Arriba, el páramo, oreado y monótono y al final en El Picacho la ermita de la Virgen Dulce, construida hace unos 25 años, `promocionada por un cura del pueblo y construida con dinero de colectas para conmemorar la llegada del Papa a España. Cuatro paredes de piedra y cemento y un pórtico abierto, soportado por una columna reutilizada de algún otro edificio y un pilar de factura distinta, constituyen el edificio. Una espadaña pequeñita con una campana también pequeña corona el tejado. De la campana cuelga una soga con nudos que incita a tirar de ella para voltearla. Así es. La campana no dejó de tocar mientras descansamos y nos comemos “la acostumbrada magdalena”. Desde el Picacho se ve la confluencia del afluente Ungría en el Tajuña. Son vallecillos bordeados por cuestas de páramo, cuya altura coincide nada más que se echa la vista al horizonte. En las cuestas se distinguen perfectamente los estratos según el diferente color de la arcilla, Arriba, la caliza de páramo, blanca u dura. Todo un ejemplo de relieve horizontal, formado por depósitos de aluviones erosionados en el Sistema Central e Ibérico en la Era Terciaria, en el que se han encajado los ríos citados.

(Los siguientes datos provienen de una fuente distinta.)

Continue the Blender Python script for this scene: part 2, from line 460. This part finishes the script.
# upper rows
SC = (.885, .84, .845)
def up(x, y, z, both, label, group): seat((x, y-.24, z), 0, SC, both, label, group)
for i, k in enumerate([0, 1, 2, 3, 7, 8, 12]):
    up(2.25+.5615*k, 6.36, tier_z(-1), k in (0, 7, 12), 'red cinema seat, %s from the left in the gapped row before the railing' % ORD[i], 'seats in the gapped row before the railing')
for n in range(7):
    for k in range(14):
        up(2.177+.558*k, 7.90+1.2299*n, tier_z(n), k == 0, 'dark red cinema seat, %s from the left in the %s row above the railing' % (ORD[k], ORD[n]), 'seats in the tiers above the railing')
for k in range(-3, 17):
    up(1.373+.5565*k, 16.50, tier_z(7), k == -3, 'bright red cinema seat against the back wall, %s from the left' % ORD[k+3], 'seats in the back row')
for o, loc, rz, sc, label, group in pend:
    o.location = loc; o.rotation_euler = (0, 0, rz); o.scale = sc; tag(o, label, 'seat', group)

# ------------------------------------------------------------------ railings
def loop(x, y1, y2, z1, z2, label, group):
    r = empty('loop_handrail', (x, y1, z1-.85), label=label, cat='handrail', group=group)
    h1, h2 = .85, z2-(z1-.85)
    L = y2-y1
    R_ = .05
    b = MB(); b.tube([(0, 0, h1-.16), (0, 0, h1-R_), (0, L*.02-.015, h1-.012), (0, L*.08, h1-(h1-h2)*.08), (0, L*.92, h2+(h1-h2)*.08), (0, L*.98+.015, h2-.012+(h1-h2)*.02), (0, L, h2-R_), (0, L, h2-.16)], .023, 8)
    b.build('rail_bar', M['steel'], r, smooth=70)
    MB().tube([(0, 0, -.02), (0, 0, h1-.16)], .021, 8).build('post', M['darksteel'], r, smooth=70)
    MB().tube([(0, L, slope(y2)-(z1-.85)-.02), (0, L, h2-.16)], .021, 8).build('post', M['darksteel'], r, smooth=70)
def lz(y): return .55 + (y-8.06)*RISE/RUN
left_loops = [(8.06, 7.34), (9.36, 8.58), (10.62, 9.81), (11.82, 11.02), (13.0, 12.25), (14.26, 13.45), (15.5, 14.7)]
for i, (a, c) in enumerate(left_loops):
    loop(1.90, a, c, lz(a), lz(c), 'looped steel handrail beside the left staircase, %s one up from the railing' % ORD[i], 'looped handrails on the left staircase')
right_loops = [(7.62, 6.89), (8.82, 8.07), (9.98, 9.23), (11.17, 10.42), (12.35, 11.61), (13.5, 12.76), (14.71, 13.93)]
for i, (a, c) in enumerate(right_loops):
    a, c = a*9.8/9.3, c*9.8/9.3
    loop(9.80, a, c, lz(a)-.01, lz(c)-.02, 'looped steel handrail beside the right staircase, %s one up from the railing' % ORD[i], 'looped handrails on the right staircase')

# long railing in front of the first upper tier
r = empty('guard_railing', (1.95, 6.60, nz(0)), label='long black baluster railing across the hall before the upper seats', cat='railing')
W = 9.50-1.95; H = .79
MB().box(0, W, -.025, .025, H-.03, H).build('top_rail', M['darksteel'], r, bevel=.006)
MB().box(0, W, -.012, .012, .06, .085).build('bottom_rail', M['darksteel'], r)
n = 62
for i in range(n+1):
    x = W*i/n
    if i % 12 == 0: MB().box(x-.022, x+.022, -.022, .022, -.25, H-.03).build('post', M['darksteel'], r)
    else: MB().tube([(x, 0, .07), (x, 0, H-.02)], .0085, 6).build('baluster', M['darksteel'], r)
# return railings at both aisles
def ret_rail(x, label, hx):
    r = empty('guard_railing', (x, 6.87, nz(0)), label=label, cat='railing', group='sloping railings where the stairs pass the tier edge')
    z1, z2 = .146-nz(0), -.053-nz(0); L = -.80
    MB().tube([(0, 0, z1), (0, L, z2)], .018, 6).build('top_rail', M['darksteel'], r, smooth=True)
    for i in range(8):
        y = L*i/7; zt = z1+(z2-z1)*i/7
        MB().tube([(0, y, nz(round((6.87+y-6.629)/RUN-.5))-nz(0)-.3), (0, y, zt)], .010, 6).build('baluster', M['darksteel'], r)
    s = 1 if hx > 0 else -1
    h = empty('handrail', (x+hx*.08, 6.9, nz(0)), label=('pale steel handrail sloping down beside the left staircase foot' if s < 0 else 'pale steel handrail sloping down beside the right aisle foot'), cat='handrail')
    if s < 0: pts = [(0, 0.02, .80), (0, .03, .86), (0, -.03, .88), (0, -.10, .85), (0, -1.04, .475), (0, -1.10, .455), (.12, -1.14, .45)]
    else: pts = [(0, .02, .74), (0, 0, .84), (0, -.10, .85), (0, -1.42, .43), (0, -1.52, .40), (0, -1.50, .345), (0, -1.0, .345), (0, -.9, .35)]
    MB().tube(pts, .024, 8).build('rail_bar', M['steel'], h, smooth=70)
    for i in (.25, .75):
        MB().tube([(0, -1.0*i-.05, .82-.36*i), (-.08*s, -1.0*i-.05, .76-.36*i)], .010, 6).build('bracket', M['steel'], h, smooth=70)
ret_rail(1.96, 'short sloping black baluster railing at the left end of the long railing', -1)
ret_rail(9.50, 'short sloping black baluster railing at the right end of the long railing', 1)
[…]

La bajada del páramo a la vega, fue casi vertical, por la cuesta, entre torrenteras y cárcavas, disimuladas por la repoblación de pinos. Cruzada la vega, de nuevo, la subida a Horche por un antiguo camino empedrado, ya desusado. Faltaba lo más importante: la degustación de migas, costeadas, preparadas y servidas por la tesorera del Club. Las migas con bonito, pimiento, huevo y torreznillos estaban para rechuparse los dedos. El vino, artesanal, cosecha de la casa. Después chorizos, café, tarta, orujo y whisqui con hielo. Finalmente, unas palabras de la presidenta del Club. Aplausos, tertulia y bla, bla, bla…
Una hora después, cada mochuelo a su olivo.